Und was sind Trumps größte Schwächen?
Trumps größte Herausforderung ist es, sich im Ton zu mäßigen. Er hat seine politische Gegnerin mehrfach für ihr Geschlecht und ihre Herkunft angegriffen – ein Schritt, der bei für den Wahlsieg nötigen Wechselwählern nicht gut ankommt. Nach der Debatte gegen Biden profitierte der Republikaner davon, dass seine inhaltlichen Aussagen angesichts der Frage über Bidens politische Zukunft schnell aus dem Blickfeld gerieten. Das wird diesmal anders sein. Harris dürfte Falschinformationen Trumps schon auf der Bühne offenlegen.
US-Wahl 2024
Harris oder Trump – wer führt in den Umfragen?

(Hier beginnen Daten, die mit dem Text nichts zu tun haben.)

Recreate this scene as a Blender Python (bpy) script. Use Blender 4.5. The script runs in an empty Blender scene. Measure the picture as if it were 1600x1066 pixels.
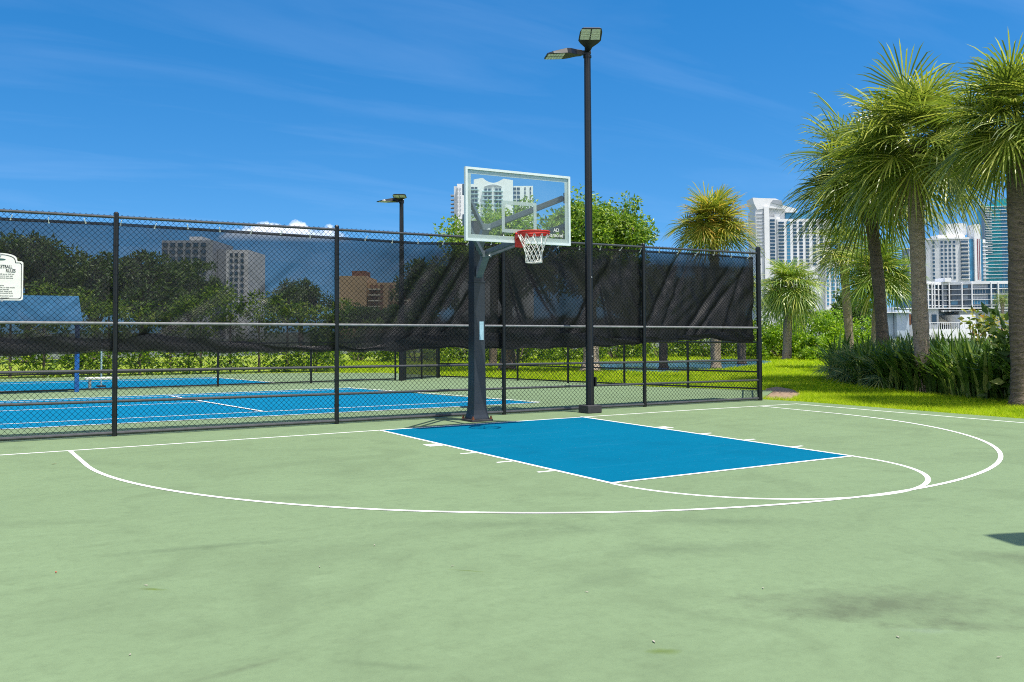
import bpy, math, random
import numpy as np
from mathutils import Vector, Matrix

sc = bpy.context.scene
C = sc.collection
R = math.radians
PI = math.pi

# ------------------------------------------------------------------ camera
CAM = (-7.226, -12.676, 1.4585)
YAW, PITCH, ROLL, F = -0.5442, 0.0323, -0.0051, 1446.23
SX, SY = -3.83, -62.8
def basis():
    cy, sy = math.cos(YAW), math.sin(YAW); cp, sp = math.cos(PITCH), math.sin(PITCH)
    f = Vector((-sy*cp, cy*cp, sp)); r = Vector((cy, sy, 0)); u = r.cross(f)
    cr, sr = math.cos(ROLL), math.sin(ROLL)
    return cr*r+sr*u, -sr*r+cr*u, f
RX, UX, FX = basis()
cam_d = bpy.data.cameras.new('camera'); cam = bpy.data.objects.new('camera', cam_d); C.objects.link(cam)
cam.matrix_world = Matrix(((RX.x, UX.x, -FX.x, CAM[0]), (RX.y, UX.y, -FX.y, CAM[1]), (RX.z, UX.z, -FX.z, CAM[2]), (0, 0, 0, 1)))
cam_d.sensor_width = 36; cam_d.lens = 36*F/1600
cam_d.shift_x = -SX/1600; cam_d.shift_y = SY/1600
cam_d.clip_end = 6000; cam_d.clip_start = 0.1
sc.camera = cam

# ------------------------------------------------------------------ world and sun
SUN = Vector((0.29, -0.94, 2.87)).normalized()
ELEV = math.asin(SUN.z); AZ = math.atan2(SUN.x, SUN.y)
world = bpy.data.worlds.new('World'); sc.world = world; world.use_nodes = True
wt = world.node_tree; wn = wt.nodes; wl = wt.links
wn.clear()
def N(nodes, kind, **kw):
    n = nodes.new(kind)
    for k, v in kw.items():
        if k in n.inputs.keys(): n.inputs[k].default_value = v
        else: setattr(n, k, v)
    return n
sky = N(wn, 'ShaderNodeTexSky', sky_type='NISHITA', sun_disc=False, sun_elevation=ELEV, sun_rotation=AZ,
        altitude=0.0, air_density=1.0, dust_density=0.35, ozone_density=2.6)
hs = N(wn, 'ShaderNodeHueSaturation'); hs.inputs['Saturation'].default_value = 1.42; hs.inputs['Hue'].default_value = 0.499
wl.new(sky.outputs[0], hs.inputs['Color'])
tc = N(wn, 'ShaderNodeTexCoord')
# look the sky up a little higher than the view ray, so the washed-out band on the horizon stays below it
lv0 = N(wn, 'ShaderNodeVectorMath', operation='MULTIPLY_ADD'); wl.new(tc.outputs['Generated'], lv0.inputs[0]); lv0.inputs[1].default_value = (1, 1, 1.0); lv0.inputs[2].default_value = (0, 0, 0.14)
lv1 = N(wn, 'ShaderNodeVectorMath', operation='NORMALIZE'); wl.new(lv0.outputs[0], lv1.inputs[0]); wl.new(lv1.outputs[0], sky.inputs['Vector'])
sep = N(wn, 'ShaderNodeSeparateXYZ'); wl.new(tc.outputs['Generated'], sep.inputs[0])
def wmath(op, a, b=None, c=None, clamp=False):
    n = wn.new('ShaderNodeMath'); n.operation = op; n.use_clamp = clamp
    for i, v in enumerate((a, b, c)):
        if v is None: continue
        if isinstance(v, (int, float)): n.inputs[i].default_value = v
        else: wl.new(v, n.inputs[i])
    return n.outputs[0]
# cirrus: long thin streaks on a flat layer high above
zc = wmath('MAXIMUM', sep.outputs['Z'], 0.03)
lx = wmath('DIVIDE', sep.outputs['X'], wmath('ADD', zc, 0.12)); ly = wmath('DIVIDE', sep.outputs['Y'], wmath('ADD', zc, 0.12))
lv = N(wn, 'ShaderNodeCombineXYZ'); wl.new(lx, lv.inputs[0]); wl.new(ly, lv.inputs[1])
mp = N(wn, 'ShaderNodeMapping'); wl.new(lv.outputs[0], mp.inputs[0])
mp.inputs['Rotation'].default_value = (0, 0, R(24)); mp.inputs['Scale'].default_value = (0.55, 2.0, 1); mp.inputs['Location'].default_value = (3.4, 1.2, 0)
n1 = N(wn, 'ShaderNodeTexNoise', Scale=1.5, Detail=7.0, Roughness=0.55, Distortion=0.6); wl.new(mp.outputs[0], n1.inputs['Vector'])
r1 = N(wn, 'ShaderNodeMapRange', clamp=True); wl.new(n1.outputs[0], r1.inputs[0])
r1.inputs[1].default_value = 0.46; r1.inputs[2].default_value = 0.80; r1.inputs[3].default_value = 0; r1.inputs[4].default_value = 0.085
# one low cumulus bank above the trees
az = wmath('ARCTAN2', sep.outputs['X'], sep.outputs['Y'])
n2 = N(wn, 'ShaderNodeTexNoise', Scale=42.0, Detail=9.0, Roughness=0.62); wl.new(tc.outputs['Generated'], n2.inputs['Vector'])
da = wmath('ABSOLUTE', wmath('SUBTRACT', az, 0.303))
prof = wmath('MULTIPLY', wmath('SUBTRACT', 1.0, wmath('POWER', wmath('DIVIDE', da, 0.080), 4.0)), 0.027)
top = wmath('ADD', wmath('ADD', prof, 0.086), wmath('MULTIPLY', wmath('SUBTRACT', n2.outputs[0], 0.5), 0.034))
cum = wmath('MULTIPLY', wmath('SUBTRACT', top, sep.outputs['Z']), 150.0, clamp=True)
cum = wmath('MULTIPLY', cum, wmath('MULTIPLY', wmath('SUBTRACT', sep.outputs['Z'], 0.094), 55.0, clamp=True))
cum = wmath('MULTIPLY', cum, wmath('MULTIPLY', wmath('SUBTRACT', 0.085, da), 60.0, clamp=True))
mx1 = N(wn, 'ShaderNodeMixRGB'); wl.new(r1.outputs[0], mx1.inputs[0]); wl.new(hs.outputs[0], mx1.inputs[1]); mx1.inputs[2].default_value = (4.2, 5.4, 7.6, 1)
mx2 = N(wn, 'ShaderNodeMixRGB'); wl.new(cum, mx2.inputs[0]); wl.new(mx1.outputs[0], mx2.inputs[1]); mx2.inputs[2].default_value = (9.6, 9.6, 9.7, 1)
# unseen broken cumulus added behind the camera for brighter, more neutral fill light
n3 = N(wn, 'ShaderNodeTexNoise', Scale=2.6, Detail=7.0, Roughness=0.55); wl.new(tc.outputs['Generated'], n3.inputs['Vector'])
back = wmath('MULTIPLY', wmath('ADD', wmath('MULTIPLY', sep.outputs['X'], -0.52), wmath('MULTIPLY', sep.outputs['Y'], -0.86)), 5.0, clamp=True)
fill_cloud = wmath('MULTIPLY', wmath('SUBTRACT', n3.outputs[0], 0.46), 9.0, clamp=True)
fill_cloud = wmath('MULTIPLY', wmath('MULTIPLY', fill_cloud, back), wmath('MULTIPLY', sep.outputs['Z'], 12.0, clamp=True))
mx3 = N(wn, 'ShaderNodeMixRGB'); wl.new(fill_cloud, mx3.inputs[0]); wl.new(mx2.outputs[0], mx3.inputs[1]); mx3.inputs[2].default_value = (9.8, 9.4, 9.0, 1)
bg = N(wn, 'ShaderNodeBackground'); bg.inputs['Strength'].default_value = 0.122
wl.new(mx3.outputs[0], bg.inputs['Color'])
wo = N(wn, 'ShaderNodeOutputWorld'); wl.new(bg.outputs[0], wo.inputs[0])

sun_d = bpy.data.lights.new('sun', 'SUN'); sun_d.energy = 4.3; sun_d.angle = R(0.5); sun_d.color = (1.0, 0.95, 0.85)
sun = bpy.data.objects.new('sun', sun_d); C.objects.link(sun)
sun.rotation_euler = (-SUN).to_track_quat('-Z', 'Y').to_euler(); sun.location = (0, -10, 30)

sc.view_settings.view_transform = 'Standard'; sc.view_settings.look = 'None'
sc.view_settings.exposure = 0.55; sc.view_settings.gamma = 1.0
sc.render.engine = 'CYCLES'
sc.cycles.max_bounces = 10; sc.cycles.transparent_max_bounces = 24
sc.cycles.caustics_reflective = False; sc.cycles.caustics_refractive = False
sc.cycles.sample_clamp_indirect = 4
sc.cycles.use_denoising = False
sc.cycles.pixel_filter_type = 'BLACKMAN_HARRIS'; sc.cycles.filter_width = 1.05

# ------------------------------------------------------------------ placing helpers
def spot(u, D, z=0.0):
    """ground position in the direction of column u, D metres away along the view"""
    d = FX + RX*((u-800-SX)/F)
    h = Vector((d.x, d.y)); k = D
    return Vector((CAM[0]+h.x*k, CAM[1]+h.y*k, z))
def lift(v, D):
    """height above ground of image row v at distance D"""
    return CAM[2] + D*(518.0-v)/F
MPX = lambda D: D/F
def gpt(u, v):
    D = CAM[2]*F/(v-518.0); q = spot(u, D); return q.x, q.y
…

Besonders angreifbar ist er beim Thema Abtreibung. Harris und ihre Vizepräsidentenkandidat Tim Walz haben eine Wahlkampftour zum Recht auf Schwangerschaftsabbrüche angekündigt – Trump hingegen bleibt bei dem Thema möglichst vage. Jüngst kritisierte er ein Abtreibungsverbot nach sechs Wochen in Florida als zu streng, sprach sich dann jedoch gegen eine Volksabstimmung aus, die ein Abtreibungsrecht bis zur Lebensfähigkeit des Fötus in der Verfassung des Bundesstaates festlegte. Umfragen zeigen, dass eine Mehrheit der Amerikaner für ein grundsätzliches Recht auf Abtreibungen ist – vor allem Frauen, eine Wählergruppe, bei der Trump weniger beliebt ist. Außerdem dürfte Harris Trumps rechtliche Probleme hervorheben: Mit ihr steht eine Staatsanwältin einem verurteilten Verbrecher gegenüber.
Wie ist die Stimmung vor dem Showdown?
Es ist sieben Wochen her, dass Kamala Harris ihre Bewerbung um die demokratische Präsidentschaftskandidatur bekanntgegeben hat, und die Begeisterung über die neue Dynamik im Wahlkampf ist seither nicht abgerissen. Aktuelle Umfragen sagen bundesweit sowie in den wahlentscheidenden Swing States ein knappes Rennen zwischen Harris und Trump voraus. Umso mehr ist die Frage, ob der Demokratin in der Debatte ein Patzer unterläuft, der die Erfolgssträhne beenden könnte. In drei Wochen dann, am 1. Oktober, werden die „running mates“ der beiden Kandidaten, Tim Walz und J.D. Vance, in einer Fernsehdebatte gegeneinander antreten.